The set of materials used in the “Montessori” environment were designed over a period of many years by Dr. Maria Montessori and her associates, creating a concrete, physical representation of the concepts and skills that children are naturally motivated to learn in their normal course of development.
Dr. Montessori conducted her first international training course in Italy in 1913, and her first American training course in California in 1915. As she carried her vision around the world, she felt that a time had come to ensure the quality and integrity of what was being handed down in her training courses. For that reason, she founded the Association Montessori Internationale (AMI) in 1929. Today AMI continues to support quality teacher training worldwide.

Maria Montessori was a visionary, not easily daunted by the many challenges she faced during her career. She traveled extensively, lecturing and teaching throughout Europe, India and in the United States. She was recognized for her efforts by educators, psychologists and political leaders of the day. Her associates included such people as Anna Freud, Erik Erikson, Mahatma Gandhi, Alexander Graham Bell and Jean Piaget.
Dr. Montessori was nominated for the Nobel Peace Prize in 1949, 1950 and 1951 and continued working, teaching and writing up to the time of her death. Over the past one hundred years children throughout the world have benefited from this educational approach that supports, nurtures, and protects natural development. Maria Montessori’s legacy lives on in the lives of the children whose lives are touched by her discoveries about life.
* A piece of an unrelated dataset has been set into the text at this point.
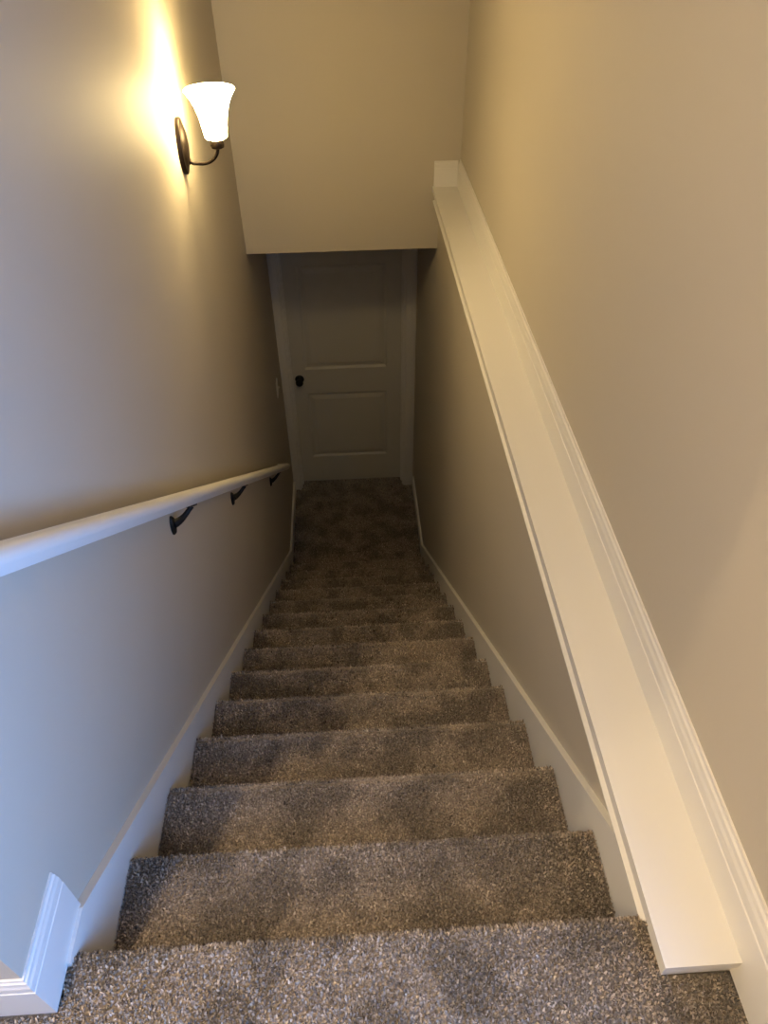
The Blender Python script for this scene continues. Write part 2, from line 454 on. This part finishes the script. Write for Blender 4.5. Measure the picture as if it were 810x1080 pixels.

Renilde Montessori was Maria Montessori’s youngest grandchild. She lived and traveled with her grandmother as a child. After many years training teachers and furthering Montessori in Canada, in 1989 she founded the Foundation for Montessori Education, the AMI teacher training centre in Toronto, where she served as Director of Training until 1995. Though she traveled worldwide advocating on behalf of the child, she held a self-professed fondness for Canada. She was a personal friend and mentor to many of our staff at Golden Orchard Montessori School and was instrumental in the early development of our school.
In her own words
“My vision of the future is no longer of people taking exams and proceeding on that certification… but of individuals passing from one stage of independence to a higher, by means of their own activity, through their own effort of will, which constitutes the inner evolution of the individual.”
Introduction, From Childhood to Adolescence, Clio
“… The children themselves found a sentence that expressed this inner need. “Help me to do it by myself!” How eloquent is this paradoxical request! …It is in this that our conception differs both from that of the world in which the adult does everything for the child and from that of a passive environment in which the adult abandons the child to himself”
“I have served the spirits of those children, and they have fulfilled their development, and I kept them company in their experiences.”